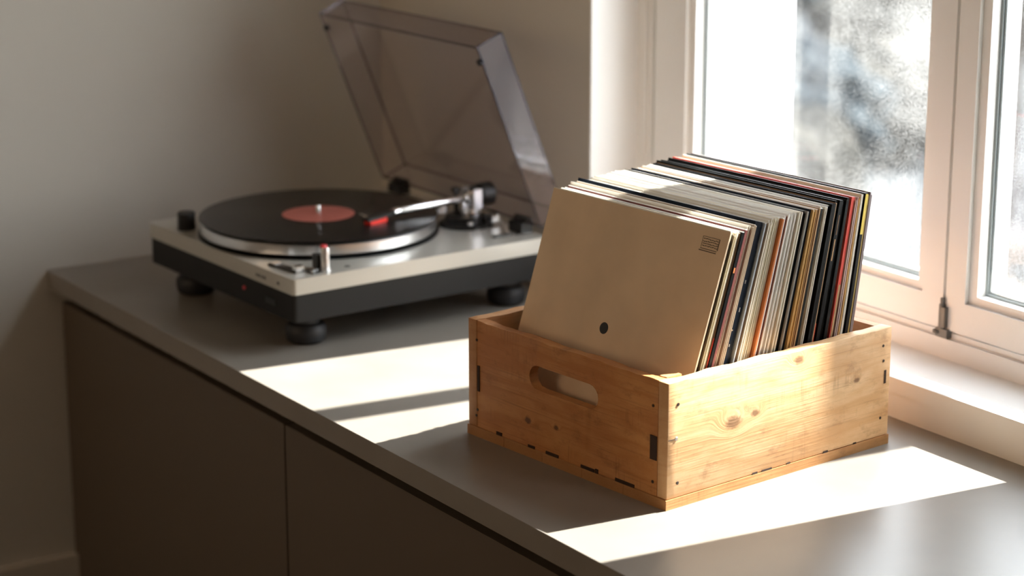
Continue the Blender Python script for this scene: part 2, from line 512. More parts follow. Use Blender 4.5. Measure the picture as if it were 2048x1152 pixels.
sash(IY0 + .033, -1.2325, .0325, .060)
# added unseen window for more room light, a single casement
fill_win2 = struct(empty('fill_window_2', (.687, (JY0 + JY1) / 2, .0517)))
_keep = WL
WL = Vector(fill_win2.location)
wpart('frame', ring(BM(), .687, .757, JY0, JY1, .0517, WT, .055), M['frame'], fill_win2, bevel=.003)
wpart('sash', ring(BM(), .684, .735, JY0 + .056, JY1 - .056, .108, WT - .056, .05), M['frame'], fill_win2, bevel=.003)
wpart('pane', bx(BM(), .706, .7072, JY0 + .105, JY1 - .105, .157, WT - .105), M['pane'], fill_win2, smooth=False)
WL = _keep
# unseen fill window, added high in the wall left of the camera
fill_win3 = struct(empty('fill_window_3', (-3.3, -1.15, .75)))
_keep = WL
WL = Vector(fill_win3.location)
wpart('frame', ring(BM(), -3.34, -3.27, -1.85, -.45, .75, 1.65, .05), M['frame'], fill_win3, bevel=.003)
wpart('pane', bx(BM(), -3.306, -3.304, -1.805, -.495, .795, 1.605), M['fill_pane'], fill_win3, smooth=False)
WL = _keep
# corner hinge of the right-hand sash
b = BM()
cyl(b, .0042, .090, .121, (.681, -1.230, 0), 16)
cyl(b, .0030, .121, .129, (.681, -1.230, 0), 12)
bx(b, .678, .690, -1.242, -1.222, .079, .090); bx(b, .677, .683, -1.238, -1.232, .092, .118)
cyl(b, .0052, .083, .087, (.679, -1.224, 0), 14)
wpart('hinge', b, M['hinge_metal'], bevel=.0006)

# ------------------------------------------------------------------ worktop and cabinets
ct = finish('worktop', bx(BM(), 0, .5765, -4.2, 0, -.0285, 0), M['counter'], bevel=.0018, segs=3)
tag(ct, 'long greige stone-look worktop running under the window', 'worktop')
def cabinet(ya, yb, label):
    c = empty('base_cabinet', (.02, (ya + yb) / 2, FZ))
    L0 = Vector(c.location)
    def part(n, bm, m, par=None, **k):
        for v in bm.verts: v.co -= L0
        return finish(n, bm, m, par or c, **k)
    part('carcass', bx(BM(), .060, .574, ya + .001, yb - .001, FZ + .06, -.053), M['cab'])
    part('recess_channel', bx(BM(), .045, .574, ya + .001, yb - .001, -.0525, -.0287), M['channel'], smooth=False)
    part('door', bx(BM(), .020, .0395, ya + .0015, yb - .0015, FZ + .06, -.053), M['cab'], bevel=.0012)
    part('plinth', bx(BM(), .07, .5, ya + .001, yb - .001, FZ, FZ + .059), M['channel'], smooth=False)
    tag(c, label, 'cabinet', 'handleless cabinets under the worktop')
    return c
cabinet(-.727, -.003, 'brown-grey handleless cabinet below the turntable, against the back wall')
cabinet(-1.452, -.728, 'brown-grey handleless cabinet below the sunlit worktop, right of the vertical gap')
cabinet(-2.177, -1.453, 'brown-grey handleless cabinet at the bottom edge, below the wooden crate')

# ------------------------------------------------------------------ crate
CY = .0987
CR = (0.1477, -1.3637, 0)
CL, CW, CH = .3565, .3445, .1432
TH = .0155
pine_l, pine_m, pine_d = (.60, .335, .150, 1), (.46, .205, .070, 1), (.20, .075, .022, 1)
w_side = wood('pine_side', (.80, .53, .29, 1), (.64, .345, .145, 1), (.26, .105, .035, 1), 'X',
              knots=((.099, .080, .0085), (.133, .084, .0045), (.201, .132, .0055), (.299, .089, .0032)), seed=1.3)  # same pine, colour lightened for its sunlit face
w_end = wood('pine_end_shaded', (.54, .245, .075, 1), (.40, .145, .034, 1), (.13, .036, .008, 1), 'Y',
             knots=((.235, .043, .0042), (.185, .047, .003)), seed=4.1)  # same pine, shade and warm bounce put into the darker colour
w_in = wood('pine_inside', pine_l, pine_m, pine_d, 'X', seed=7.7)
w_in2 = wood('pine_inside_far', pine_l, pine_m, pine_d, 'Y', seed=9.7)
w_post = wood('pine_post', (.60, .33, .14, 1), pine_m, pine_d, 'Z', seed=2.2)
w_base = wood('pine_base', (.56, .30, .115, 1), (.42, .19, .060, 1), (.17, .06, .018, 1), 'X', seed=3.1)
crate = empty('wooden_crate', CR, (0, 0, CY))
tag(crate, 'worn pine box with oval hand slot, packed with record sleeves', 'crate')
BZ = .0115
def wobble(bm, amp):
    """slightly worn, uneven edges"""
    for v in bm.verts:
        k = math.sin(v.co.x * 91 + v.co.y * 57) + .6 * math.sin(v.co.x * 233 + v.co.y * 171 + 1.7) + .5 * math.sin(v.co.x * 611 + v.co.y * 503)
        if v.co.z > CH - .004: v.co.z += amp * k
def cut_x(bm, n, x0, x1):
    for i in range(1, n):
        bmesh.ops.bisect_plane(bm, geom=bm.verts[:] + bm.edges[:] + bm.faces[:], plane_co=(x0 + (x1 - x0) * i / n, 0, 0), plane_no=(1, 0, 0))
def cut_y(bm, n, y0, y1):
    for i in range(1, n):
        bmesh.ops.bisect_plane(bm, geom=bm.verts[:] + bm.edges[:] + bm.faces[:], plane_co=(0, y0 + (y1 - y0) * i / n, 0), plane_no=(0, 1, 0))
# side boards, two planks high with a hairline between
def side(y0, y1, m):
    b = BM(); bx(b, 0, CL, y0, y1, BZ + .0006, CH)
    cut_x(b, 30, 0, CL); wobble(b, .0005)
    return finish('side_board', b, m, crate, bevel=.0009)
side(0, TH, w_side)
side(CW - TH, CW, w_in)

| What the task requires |
Begin at the first line of the data above and repeat each line exactly, stopping after the line containing "wpart('hinge', b, M['hinge_metal'], bevel=.0006)". Omit the pictures.

| Exercise result |
Continue the Blender Python script for this scene: part 2, from line 512. More parts follow. Use Blender 4.5. Measure the picture as if it were 2048x1152 pixels.
sash(IY0 + .033, -1.2325, .0325, .060)
# added unseen window for more room light, a single casement
fill_win2 = struct(empty('fill_window_2', (.687, (JY0 + JY1) / 2, .0517)))
_keep = WL
WL = Vector(fill_win2.location)
wpart('frame', ring(BM(), .687, .757, JY0, JY1, .0517, WT, .055), M['frame'], fill_win2, bevel=.003)
wpart('sash', ring(BM(), .684, .735, JY0 + .056, JY1 - .056, .108, WT - .056, .05), M['frame'], fill_win2, bevel=.003)
wpart('pane', bx(BM(), .706, .7072, JY0 + .105, JY1 - .105, .157, WT - .105), M['pane'], fill_win2, smooth=False)
WL = _keep
# unseen fill window, added high in the wall left of the camera
fill_win3 = struct(empty('fill_window_3', (-3.3, -1.15, .75)))
_keep = WL
WL = Vector(fill_win3.location)
wpart('frame', ring(BM(), -3.34, -3.27, -1.85, -.45, .75, 1.65, .05), M['frame'], fill_win3, bevel=.003)
wpart('pane', bx(BM(), -3.306, -3.304, -1.805, -.495, .795, 1.605), M['fill_pane'], fill_win3, smooth=False)
WL = _keep
# corner hinge of the right-hand sash
b = BM()
cyl(b, .0042, .090, .121, (.681, -1.230, 0), 16)
cyl(b, .0030, .121, .129, (.681, -1.230, 0), 12)
bx(b, .678, .690, -1.242, -1.222, .079, .090); bx(b, .677, .683, -1.238, -1.232, .092, .118)
cyl(b, .0052, .083, .087, (.679, -1.224, 0), 14)
wpart('hinge', b, M['hinge_metal'], bevel=.0006)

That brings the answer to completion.